[Blog] On the Act of Questioning — Reflections After Kyoto University Academic Day 2025

Lumen

Author: Takechika Hayashi (check out members); Translator: Katarina Woodman

In the great blooming, buzzing confusion of the outer world we pick out what our culture has already defined for us, and we tend to perceive that which we have picked out in the form stereotyped for us by our culture.

Walter Lippman

Questioning Standards

Let us suppose there are only two people in the world. “You” and “me.”

To tell us apart, we might make simple comparisons such as “I have long hair, and you have short hair,” or “You are talkative, and I am quiet.” In this way, the contrast between us can be drawn through direct, observable differences.

But now, let’s introduce a third person — “he.”

In this case, to describe him, you might list as many differences as possible among “you,” “me,” and “him,” comparing each characteristic in turn. Alternatively, a simpler way would be to establish the traits of “you” and “me” as a standard, and then describe how “he” differs from them. This latter approach becomes especially useful when a fourth or fifth person enters the picture. In fact, this is the one we rely on most often.

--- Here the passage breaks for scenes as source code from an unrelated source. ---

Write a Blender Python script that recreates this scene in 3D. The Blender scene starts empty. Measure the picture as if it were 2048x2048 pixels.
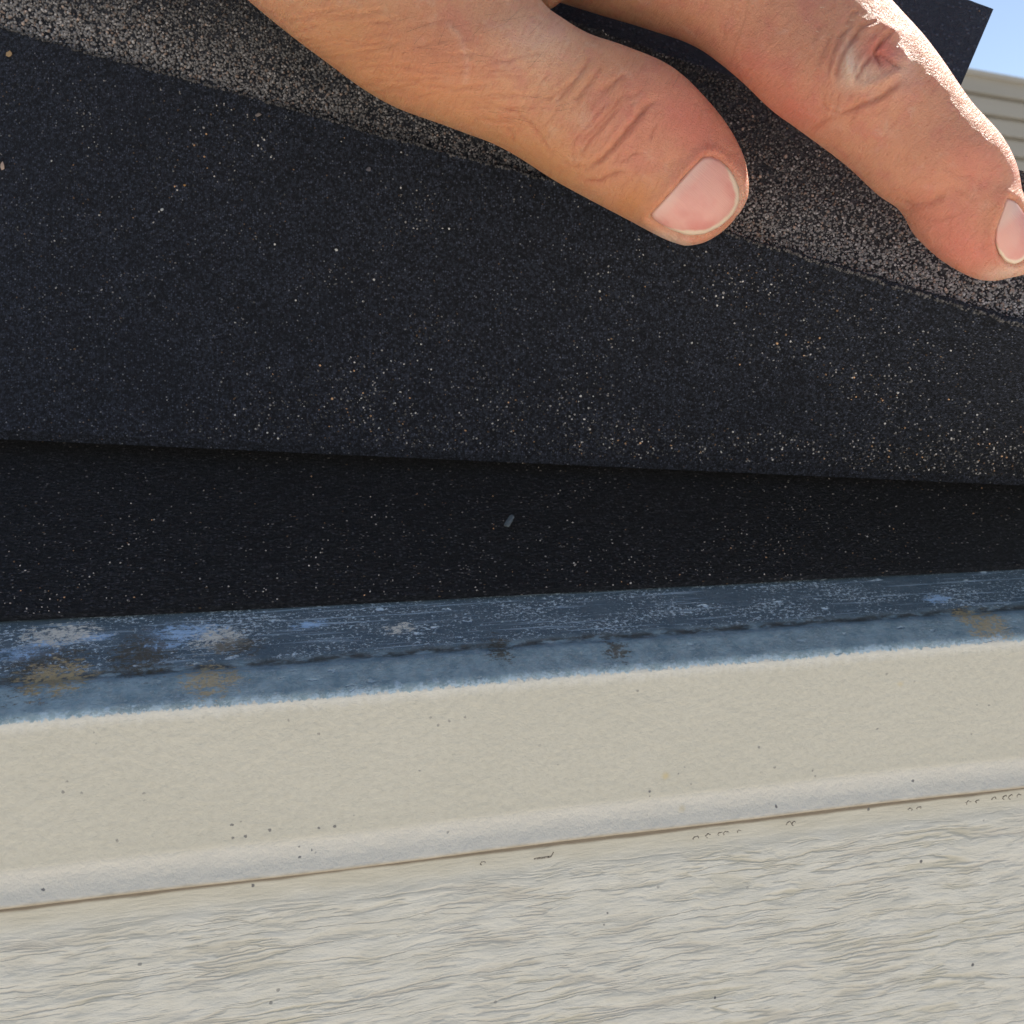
import bpy, bmesh, math, random
import numpy as np
from mathutils import Vector, Matrix
from mathutils.bvhtree import BVHTree
random.seed(4); rng = np.random.default_rng(4)
C = bpy.context.scene.collection
R = math.radians

# ------------------------------------------------------------ camera, sky, sun, exposure
F = 1893.0                                   # focal length in photograph pixels (2048 wide)
PITCH, YAW = R(-9.4), R(12.27)
fwd = np.array([math.sin(YAW)*math.cos(PITCH), math.cos(YAW)*math.cos(PITCH), math.sin(PITCH)])
rgt = np.array([math.cos(YAW), -math.sin(YAW), 0.0])
upv = np.cross(rgt, fwd)
ROLL = R(.45); rgt, upv = rgt*math.cos(ROLL)-upv*math.sin(ROLL), upv*math.cos(ROLL)+rgt*math.sin(ROLL)
def ray(px, py):
    return fwd + (px-1024)/F*rgt + (1024-py)/F*upv
_r = ray(1024, 1381); _r = _r/np.linalg.norm(_r)
CAM = -0.165*_r                              # the drip edge's bend runs through the world origin
def at(px, py, d):                           # point seen at a photograph pixel at depth d
    return CAM + d*ray(px, py)
def proj(P):
    Q = P - CAM; z = Q@fwd
    return 1024+F*(Q@rgt)/z, 1024-F*(Q@upv)/z, z

cam = bpy.data.cameras.new('camera'); camo = bpy.data.objects.new('camera', cam); C.objects.link(camo)
M = Matrix(((rgt[0], upv[0], -fwd[0], CAM[0]), (rgt[1], upv[1], -fwd[1], CAM[1]), (rgt[2], upv[2], -fwd[2], CAM[2]), (0,0,0,1)))
camo.matrix_world = M
cam.sensor_width = 36; cam.lens = 36*F/2048; cam.clip_start = 0.005; cam.clip_end = 2000
cam.dof.use_dof = True; cam.dof.focus_distance = 0.166; cam.dof.aperture_fstop = 42
sc = bpy.context.scene; sc.camera = camo
sc.view_settings.view_transform = 'Standard'; sc.view_settings.look = 'None'; sc.view_settings.gamma = 1
sc.view_settings.exposure = 1.1
SUN_EL, SUN_AZ = R(50), R(64)                # azimuth from +Y towards +X
w = bpy.data.worlds.new('World'); sc.world = w; w.use_nodes = True
nt = w.node_tree; bg = nt.nodes['Background']
sky = nt.nodes.new('ShaderNodeTexSky'); sky.sky_type = 'NISHITA'; sky.sun_disc = False
sky.sun_elevation = SUN_EL; sky.sun_rotation = SUN_AZ; sky.air_density = 1.0; sky.dust_density = 0.3; sky.ozone_density = 1.6
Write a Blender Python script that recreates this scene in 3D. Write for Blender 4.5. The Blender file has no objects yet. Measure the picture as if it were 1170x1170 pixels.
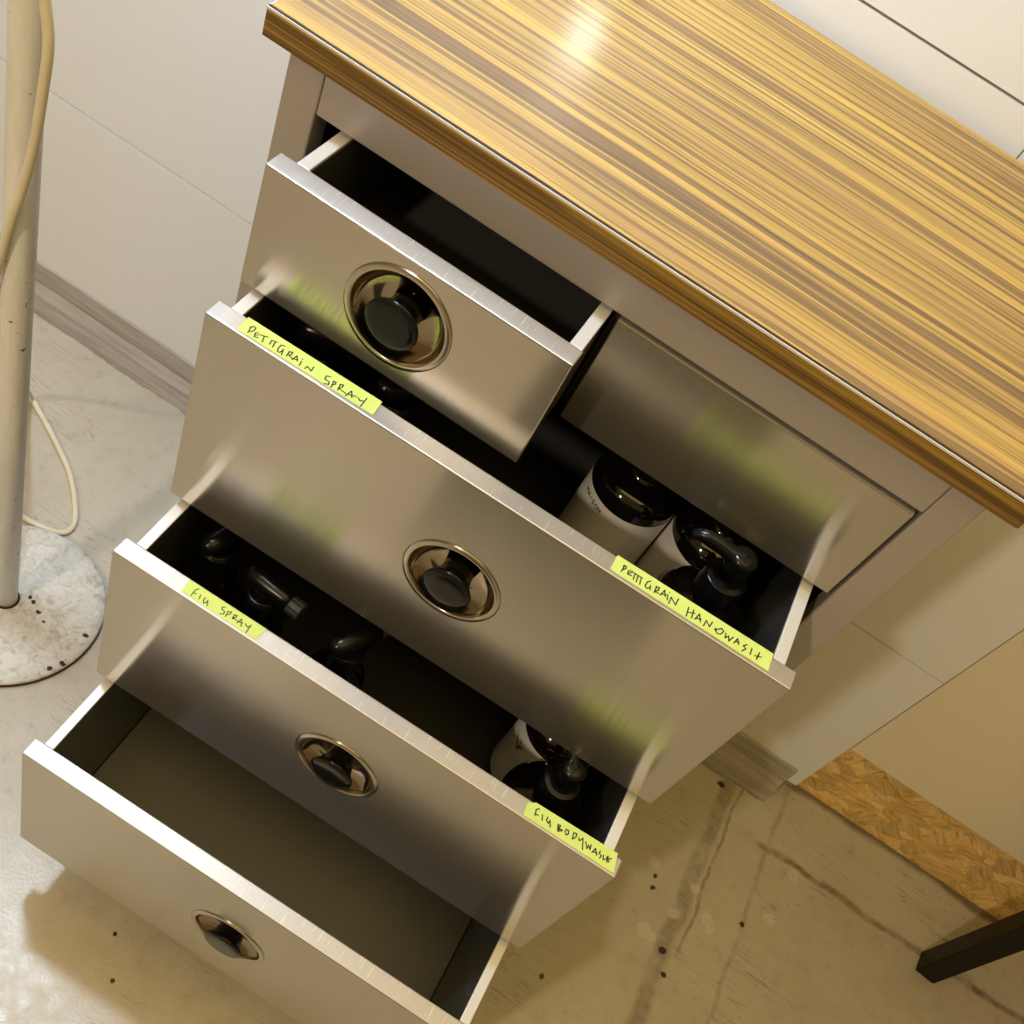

In other words, when we seek to understand ourselves or others, we do so by establishing a shared standard that can account for individual differences. Extending this logic to our understanding of the world, we might identify both external and internal criteria that are commonly shared among all of humankind (such as skin color, ways of thinking, religious beliefs, etc.), label the differences among them, and build our image of the world through contrasts between the self (or one’s in-group) and others (or out-groups).

Indeed, to understand the world may well mean to understand difference.

However, the “standards” we use are not necessarily universal. The standards by which you describe “him” may differ from those by how I describe “him.” For one, it may be skin color; for another, it may be religion.

In Japan, as an island nation, people who cross the sea are often categorized by the standard of whether they are “Japanese” or not, and thus are labeled “foreigners.”

This standard is deeply embedded in Japanese society and no longer merely a matter of individual labeling, but one that operates on the cultural and societal level.

Updating Standards

Now, let me share one particularly memorable conversation from our recent Kyoto University Academic Day 2025.

A Korean mother visited with her son, a first-year middle school student whose father is Japanese. She shared that when he was in elementary school, a friend once called him “Chōsenjin” (Korean). This deeply shocked him. Since then, he had been thinking about his identity. The friend, she explained, didn’t understand the historical implications of the term “Chōsenjin” and had used it as a geographic label referring to the Korean Peninsula.

Then, last year, a teacher told him something that changed his perspective: having two identities doesn’t make you half—it makes you double. From that moment, his confidence began to grow.

In this story, the friend, perhaps without realizing it, framed the child through a “regional origin” standard, defining him as “Korean” in opposition to “Japanese.” The child, in turn, internalized the standard of being “half,” and by accepting that label, the paradox of being both “Japanese” and “not Japanese” created conflict in his own identity. It took reframing the standard itself, from “half” to “double,” for his understanding of himself to change and allow him to embrace the entirety of his identity.

This story reveals a crucial insight: personal experiences can prompt us to reevaluate our standards, and by adjusting those standards, our understanding of ourselves and others can undergo a profound transformation.

In our research on world citizenship education, this is a meaningful discovery. A reminder of the importance of listening deeply to lived experiences and reconstructing our theories and hypotheses in light of them.

That day’s conversations also brought forward different perspectives. Stories of workplace tensions with foreign colleagues, classroom encounters with non-Japanese children, conflicts tied to religion or politics, and so on.

Though we might instinctively explain these situations through social labels, they offered something deeper: a chance to rethink the very standards we use when we look through the lens of lived experience.

Visitors’ Voices

In light of this discussion, we also learned insights from the ways our visitors described their image of the “world.” Here we asked the question, “When you hear the word ‘world (世界),’ what do you imagine?

The interpretations of “world” varied widely. Some people envisioned tangible images like “the Earth” or “something big,” while many others described conceptual images such as “the world outside Japan.”

One man told us, “My world is Kansai. Anywhere I can’t reach by train is outside of my world.”

Among children, there were responses like “a place where the languages are different” and “where everyone is different and that’s okay,” defining the world as something distinct from their own experiences.